* **CHALLENGE**: For this exercise, write out exactly, and only, the lines running from the line that contains "Reconstruct this image" through the line that contains "scene.camera = cam".

▽

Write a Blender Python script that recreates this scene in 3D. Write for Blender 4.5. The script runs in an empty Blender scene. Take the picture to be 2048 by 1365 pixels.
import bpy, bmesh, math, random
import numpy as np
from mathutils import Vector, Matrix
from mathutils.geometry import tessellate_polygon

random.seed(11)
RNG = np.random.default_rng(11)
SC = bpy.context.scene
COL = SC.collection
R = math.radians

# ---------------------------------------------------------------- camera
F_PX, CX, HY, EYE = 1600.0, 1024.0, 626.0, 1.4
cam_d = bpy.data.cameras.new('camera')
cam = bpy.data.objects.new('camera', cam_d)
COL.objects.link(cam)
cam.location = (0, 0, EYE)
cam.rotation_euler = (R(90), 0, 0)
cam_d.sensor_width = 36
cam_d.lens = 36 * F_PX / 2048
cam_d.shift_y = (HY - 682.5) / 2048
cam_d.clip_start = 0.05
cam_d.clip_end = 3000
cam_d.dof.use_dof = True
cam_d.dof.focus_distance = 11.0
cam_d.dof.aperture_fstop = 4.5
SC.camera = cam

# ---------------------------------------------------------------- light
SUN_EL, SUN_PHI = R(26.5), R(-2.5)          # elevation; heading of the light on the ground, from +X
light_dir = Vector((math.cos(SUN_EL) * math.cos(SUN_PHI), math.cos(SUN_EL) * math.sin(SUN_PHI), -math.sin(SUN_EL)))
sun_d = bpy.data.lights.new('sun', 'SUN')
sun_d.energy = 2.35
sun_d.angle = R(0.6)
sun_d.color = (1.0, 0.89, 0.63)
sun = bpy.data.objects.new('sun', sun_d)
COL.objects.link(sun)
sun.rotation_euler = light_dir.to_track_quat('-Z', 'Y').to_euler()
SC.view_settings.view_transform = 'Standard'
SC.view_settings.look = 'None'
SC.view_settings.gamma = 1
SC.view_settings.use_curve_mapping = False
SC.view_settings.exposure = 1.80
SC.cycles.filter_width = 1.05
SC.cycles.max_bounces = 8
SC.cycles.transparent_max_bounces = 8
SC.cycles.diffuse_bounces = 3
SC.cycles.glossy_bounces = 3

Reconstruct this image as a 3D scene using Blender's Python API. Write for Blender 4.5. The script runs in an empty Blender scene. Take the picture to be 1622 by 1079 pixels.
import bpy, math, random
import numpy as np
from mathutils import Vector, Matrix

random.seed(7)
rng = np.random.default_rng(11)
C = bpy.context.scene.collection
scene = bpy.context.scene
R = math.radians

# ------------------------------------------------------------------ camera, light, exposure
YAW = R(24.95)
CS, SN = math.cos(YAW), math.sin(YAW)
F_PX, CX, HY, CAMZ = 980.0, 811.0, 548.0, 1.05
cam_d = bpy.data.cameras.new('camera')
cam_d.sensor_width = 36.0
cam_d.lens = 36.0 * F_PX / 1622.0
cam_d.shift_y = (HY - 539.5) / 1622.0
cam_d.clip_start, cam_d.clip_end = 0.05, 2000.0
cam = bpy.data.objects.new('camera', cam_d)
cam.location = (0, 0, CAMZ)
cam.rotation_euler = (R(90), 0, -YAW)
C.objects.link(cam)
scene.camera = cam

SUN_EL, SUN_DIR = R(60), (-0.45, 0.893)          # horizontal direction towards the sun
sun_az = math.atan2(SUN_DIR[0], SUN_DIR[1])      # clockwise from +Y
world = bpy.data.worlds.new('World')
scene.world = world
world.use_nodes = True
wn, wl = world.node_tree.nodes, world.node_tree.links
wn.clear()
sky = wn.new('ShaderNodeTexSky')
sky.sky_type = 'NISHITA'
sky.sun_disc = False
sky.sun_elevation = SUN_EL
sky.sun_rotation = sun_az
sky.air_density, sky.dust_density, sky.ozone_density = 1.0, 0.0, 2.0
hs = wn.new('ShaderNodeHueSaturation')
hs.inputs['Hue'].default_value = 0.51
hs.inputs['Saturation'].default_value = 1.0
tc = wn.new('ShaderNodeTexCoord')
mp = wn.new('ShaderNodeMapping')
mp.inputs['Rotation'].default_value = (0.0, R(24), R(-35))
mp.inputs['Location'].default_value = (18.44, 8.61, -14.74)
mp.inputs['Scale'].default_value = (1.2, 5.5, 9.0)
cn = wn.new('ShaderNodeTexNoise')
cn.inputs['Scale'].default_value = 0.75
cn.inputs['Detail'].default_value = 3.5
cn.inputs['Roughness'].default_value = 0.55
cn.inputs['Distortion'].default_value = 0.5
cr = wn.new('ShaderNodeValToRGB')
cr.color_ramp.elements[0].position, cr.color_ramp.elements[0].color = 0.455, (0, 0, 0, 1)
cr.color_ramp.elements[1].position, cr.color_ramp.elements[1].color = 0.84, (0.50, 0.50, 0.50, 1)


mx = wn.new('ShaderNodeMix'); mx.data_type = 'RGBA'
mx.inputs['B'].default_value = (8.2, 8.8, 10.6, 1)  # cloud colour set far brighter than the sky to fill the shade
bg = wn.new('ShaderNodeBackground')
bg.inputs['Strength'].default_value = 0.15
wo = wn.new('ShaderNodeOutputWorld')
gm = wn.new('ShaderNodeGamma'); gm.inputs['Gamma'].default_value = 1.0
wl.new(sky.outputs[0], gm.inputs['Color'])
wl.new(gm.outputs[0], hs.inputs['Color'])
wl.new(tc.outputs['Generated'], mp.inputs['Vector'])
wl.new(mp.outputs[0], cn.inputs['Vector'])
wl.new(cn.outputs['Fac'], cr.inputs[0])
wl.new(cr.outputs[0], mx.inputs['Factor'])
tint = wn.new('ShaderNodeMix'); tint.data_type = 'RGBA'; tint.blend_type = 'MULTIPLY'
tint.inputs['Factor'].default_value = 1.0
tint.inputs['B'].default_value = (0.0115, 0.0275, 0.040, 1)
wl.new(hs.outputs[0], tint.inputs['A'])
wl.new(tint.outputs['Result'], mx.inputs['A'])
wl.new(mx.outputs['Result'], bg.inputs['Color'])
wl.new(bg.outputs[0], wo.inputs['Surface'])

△

* **SOLUTION TO THIS TASK**:
Reconstruct this image as a 3D scene using Blender's Python API. Write for Blender 4.5. The script runs in an empty Blender scene. Take the picture to be 1622 by 1079 pixels.
import bpy, math, random
import numpy as np
from mathutils import Vector, Matrix

random.seed(7)
rng = np.random.default_rng(11)
C = bpy.context.scene.collection
scene = bpy.context.scene
R = math.radians

# ------------------------------------------------------------------ camera, light, exposure
YAW = R(24.95)
CS, SN = math.cos(YAW), math.sin(YAW)
F_PX, CX, HY, CAMZ = 980.0, 811.0, 548.0, 1.05
cam_d = bpy.data.cameras.new('camera')
cam_d.sensor_width = 36.0
cam_d.lens = 36.0 * F_PX / 1622.0
cam_d.shift_y = (HY - 539.5) / 1622.0
cam_d.clip_start, cam_d.clip_end = 0.05, 2000.0
cam = bpy.data.objects.new('camera', cam_d)
cam.location = (0, 0, CAMZ)
cam.rotation_euler = (R(90), 0, -YAW)
C.objects.link(cam)
scene.camera = cam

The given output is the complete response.